___ RECORDS FOR THIS EXERCISE

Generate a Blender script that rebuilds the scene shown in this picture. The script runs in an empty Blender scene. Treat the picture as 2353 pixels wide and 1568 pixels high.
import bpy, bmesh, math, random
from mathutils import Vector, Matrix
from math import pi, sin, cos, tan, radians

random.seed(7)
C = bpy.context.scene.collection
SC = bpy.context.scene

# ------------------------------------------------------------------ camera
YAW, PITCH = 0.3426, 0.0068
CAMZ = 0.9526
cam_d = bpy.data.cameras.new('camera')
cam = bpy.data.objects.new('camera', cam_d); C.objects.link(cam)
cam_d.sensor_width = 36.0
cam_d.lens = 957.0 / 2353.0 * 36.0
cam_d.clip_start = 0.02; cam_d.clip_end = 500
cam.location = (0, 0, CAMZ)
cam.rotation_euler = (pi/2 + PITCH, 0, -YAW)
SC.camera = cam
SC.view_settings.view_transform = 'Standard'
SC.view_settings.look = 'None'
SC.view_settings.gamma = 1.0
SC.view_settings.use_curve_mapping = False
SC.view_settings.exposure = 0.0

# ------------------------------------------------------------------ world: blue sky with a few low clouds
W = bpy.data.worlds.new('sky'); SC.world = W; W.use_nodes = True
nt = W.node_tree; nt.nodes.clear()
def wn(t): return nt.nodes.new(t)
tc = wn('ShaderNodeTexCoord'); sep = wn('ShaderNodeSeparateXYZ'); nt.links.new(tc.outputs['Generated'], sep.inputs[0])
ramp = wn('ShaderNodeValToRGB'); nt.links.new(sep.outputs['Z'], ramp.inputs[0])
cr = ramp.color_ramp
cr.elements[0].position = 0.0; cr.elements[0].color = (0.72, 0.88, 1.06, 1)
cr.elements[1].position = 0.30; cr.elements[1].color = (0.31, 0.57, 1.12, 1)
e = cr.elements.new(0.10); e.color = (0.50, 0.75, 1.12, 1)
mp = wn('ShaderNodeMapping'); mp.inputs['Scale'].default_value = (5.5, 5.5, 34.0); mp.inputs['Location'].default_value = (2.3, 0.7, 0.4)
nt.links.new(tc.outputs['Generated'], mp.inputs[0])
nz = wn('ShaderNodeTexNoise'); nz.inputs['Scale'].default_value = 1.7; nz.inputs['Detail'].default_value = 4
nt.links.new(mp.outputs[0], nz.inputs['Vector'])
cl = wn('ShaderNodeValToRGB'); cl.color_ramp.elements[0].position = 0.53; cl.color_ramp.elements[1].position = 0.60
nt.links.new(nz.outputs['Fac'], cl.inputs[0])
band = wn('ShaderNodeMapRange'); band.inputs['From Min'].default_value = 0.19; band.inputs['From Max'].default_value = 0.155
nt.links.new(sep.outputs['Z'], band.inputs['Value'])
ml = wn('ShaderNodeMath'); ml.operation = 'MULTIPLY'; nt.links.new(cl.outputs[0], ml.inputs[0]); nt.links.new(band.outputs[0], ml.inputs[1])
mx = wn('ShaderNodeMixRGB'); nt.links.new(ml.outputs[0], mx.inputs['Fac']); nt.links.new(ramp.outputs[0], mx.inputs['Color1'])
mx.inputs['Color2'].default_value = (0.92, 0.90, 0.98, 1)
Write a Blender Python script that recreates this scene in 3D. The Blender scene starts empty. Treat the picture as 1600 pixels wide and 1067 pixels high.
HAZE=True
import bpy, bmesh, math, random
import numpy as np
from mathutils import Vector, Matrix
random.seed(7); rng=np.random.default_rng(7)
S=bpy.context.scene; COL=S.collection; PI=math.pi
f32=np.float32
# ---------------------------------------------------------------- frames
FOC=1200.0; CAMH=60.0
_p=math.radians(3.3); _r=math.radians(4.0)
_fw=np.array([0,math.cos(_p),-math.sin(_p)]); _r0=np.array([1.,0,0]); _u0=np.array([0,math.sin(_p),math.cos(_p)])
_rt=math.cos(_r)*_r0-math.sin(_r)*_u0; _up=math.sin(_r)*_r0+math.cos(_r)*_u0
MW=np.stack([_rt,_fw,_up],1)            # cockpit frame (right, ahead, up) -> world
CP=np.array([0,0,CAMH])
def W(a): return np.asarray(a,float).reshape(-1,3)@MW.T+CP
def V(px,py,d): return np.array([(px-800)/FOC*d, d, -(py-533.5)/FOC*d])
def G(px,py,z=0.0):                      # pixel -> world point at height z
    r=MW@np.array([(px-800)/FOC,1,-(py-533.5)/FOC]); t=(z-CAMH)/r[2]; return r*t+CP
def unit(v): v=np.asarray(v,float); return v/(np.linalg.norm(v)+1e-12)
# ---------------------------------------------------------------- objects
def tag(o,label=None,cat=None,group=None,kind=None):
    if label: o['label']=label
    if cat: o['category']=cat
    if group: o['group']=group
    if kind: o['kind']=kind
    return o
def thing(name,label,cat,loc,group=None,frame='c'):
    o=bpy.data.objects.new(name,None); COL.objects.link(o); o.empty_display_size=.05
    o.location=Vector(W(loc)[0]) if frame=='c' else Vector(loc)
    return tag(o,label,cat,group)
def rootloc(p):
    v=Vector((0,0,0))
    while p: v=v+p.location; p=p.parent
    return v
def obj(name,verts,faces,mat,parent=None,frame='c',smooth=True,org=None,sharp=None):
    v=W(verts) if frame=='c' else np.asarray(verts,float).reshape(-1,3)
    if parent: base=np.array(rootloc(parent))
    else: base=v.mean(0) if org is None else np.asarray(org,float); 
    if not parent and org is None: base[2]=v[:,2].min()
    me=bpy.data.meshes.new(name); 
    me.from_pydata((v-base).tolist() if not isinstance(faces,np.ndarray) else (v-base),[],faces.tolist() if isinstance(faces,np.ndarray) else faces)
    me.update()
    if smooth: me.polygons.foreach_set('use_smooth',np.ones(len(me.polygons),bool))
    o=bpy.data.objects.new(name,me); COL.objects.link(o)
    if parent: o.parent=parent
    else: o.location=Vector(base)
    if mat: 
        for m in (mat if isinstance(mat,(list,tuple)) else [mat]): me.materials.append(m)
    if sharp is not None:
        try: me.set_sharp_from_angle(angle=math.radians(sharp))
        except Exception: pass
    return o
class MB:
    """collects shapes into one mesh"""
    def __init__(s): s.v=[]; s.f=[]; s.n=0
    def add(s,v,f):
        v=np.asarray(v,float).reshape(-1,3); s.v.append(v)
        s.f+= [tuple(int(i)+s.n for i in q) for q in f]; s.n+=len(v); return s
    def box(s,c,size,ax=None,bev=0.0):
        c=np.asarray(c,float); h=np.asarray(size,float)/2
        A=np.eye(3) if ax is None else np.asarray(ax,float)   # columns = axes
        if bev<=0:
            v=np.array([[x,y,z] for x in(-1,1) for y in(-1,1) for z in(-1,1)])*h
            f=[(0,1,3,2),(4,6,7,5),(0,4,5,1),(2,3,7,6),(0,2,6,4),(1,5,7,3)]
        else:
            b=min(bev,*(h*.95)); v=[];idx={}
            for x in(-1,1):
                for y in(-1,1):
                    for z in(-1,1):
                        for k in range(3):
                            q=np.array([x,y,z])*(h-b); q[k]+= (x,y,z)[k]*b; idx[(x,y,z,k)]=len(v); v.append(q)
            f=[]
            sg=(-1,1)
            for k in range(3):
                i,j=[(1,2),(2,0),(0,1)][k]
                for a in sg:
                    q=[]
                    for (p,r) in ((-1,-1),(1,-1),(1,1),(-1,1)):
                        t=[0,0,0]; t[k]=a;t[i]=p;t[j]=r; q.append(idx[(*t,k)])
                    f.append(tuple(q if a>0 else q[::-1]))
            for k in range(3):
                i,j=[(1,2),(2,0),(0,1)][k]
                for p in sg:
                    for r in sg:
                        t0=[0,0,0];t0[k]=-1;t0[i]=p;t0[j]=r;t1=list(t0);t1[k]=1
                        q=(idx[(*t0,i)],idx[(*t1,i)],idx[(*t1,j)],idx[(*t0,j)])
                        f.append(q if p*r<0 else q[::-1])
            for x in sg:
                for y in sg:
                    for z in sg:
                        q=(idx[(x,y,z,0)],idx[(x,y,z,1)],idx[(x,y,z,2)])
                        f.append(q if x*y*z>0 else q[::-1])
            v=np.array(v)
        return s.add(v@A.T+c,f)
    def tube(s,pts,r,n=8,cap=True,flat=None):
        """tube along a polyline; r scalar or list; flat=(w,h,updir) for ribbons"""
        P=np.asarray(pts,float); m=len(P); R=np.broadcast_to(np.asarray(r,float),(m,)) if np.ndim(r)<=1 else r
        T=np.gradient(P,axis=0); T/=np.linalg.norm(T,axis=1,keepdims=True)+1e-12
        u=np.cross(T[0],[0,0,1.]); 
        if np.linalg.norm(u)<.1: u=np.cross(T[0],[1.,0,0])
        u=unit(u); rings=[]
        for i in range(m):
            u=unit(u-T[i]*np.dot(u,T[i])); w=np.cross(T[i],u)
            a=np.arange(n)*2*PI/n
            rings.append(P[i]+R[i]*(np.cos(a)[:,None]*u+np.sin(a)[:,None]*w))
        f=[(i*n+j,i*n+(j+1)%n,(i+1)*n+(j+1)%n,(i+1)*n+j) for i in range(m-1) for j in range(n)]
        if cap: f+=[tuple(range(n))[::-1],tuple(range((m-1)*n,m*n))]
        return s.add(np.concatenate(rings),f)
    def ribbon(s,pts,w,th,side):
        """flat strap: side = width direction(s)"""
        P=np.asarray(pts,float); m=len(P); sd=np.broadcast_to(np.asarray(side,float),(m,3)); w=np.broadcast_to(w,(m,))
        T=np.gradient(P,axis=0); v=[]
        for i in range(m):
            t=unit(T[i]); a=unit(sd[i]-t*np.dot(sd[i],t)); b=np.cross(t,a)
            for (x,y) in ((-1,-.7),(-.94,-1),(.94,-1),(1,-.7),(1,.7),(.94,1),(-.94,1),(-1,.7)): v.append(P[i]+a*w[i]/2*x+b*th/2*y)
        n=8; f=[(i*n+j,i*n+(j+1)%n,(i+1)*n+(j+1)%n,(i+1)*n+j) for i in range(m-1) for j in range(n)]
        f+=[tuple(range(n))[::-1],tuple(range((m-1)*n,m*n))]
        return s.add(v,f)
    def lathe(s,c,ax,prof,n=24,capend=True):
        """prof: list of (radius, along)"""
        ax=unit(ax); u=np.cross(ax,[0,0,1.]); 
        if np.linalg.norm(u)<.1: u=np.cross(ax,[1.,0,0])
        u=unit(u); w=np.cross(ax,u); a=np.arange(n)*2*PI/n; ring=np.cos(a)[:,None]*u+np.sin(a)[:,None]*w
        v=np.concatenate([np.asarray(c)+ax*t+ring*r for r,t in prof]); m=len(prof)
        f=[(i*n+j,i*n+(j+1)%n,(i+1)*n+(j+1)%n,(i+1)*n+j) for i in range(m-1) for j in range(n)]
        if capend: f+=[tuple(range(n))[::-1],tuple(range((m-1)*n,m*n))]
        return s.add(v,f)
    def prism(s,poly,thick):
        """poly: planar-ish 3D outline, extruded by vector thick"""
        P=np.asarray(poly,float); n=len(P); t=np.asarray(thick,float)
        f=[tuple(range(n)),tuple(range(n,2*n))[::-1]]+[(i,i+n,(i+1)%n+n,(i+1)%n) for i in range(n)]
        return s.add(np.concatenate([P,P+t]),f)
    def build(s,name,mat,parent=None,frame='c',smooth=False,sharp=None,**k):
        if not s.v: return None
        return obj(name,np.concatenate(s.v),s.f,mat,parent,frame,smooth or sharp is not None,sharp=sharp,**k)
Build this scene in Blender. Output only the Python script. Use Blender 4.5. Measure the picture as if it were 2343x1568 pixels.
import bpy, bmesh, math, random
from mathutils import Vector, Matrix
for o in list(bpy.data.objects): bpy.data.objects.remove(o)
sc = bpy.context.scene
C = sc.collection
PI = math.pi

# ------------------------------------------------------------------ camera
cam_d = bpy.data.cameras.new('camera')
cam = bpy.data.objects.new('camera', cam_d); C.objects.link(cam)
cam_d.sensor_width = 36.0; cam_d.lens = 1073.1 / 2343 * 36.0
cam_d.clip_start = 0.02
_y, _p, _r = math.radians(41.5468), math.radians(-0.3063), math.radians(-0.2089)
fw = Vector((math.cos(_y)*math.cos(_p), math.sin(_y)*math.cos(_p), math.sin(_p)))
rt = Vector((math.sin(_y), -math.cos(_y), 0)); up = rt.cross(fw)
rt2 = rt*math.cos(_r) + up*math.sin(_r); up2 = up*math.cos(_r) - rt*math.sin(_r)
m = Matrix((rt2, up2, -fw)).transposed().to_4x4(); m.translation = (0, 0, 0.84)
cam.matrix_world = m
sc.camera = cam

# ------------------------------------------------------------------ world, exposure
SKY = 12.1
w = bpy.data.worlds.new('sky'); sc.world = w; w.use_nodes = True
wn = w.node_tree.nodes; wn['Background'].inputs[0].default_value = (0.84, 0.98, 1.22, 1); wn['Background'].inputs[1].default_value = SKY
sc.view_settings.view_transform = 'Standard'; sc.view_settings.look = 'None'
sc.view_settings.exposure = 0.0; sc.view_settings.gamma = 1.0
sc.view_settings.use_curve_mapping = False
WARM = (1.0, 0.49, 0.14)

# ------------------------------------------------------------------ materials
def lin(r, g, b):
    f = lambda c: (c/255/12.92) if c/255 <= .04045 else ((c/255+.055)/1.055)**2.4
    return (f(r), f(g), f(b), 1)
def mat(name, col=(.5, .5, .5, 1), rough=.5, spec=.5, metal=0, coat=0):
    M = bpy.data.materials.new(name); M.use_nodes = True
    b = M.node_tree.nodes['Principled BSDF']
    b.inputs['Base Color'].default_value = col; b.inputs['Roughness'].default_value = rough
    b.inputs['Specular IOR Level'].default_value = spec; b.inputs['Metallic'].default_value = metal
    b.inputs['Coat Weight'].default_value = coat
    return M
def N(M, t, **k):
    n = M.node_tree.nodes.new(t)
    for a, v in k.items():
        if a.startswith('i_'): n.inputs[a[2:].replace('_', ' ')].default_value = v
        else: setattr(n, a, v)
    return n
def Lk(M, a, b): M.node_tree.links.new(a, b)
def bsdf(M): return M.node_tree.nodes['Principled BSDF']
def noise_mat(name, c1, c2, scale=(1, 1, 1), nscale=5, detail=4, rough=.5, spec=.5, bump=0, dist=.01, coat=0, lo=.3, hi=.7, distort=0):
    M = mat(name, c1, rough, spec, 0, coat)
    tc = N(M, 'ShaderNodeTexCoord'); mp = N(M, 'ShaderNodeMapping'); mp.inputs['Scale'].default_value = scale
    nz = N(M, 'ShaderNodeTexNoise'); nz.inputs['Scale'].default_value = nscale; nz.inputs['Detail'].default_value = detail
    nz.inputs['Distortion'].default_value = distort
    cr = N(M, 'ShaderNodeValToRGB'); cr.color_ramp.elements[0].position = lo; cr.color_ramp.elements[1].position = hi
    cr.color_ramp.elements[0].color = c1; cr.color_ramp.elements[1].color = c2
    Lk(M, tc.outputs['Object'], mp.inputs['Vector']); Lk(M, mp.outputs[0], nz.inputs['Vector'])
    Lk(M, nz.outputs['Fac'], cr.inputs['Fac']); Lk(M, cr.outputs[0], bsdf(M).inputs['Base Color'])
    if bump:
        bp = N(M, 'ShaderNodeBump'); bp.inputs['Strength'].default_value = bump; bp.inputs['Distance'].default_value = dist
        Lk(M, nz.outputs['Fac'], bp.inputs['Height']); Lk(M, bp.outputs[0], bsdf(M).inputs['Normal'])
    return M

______

- **SHORT PROBLEM**
Establish how many lines of the material above hold the word "scene". Nothing but the count should be returned.

- **SOLUTION BELOW**
7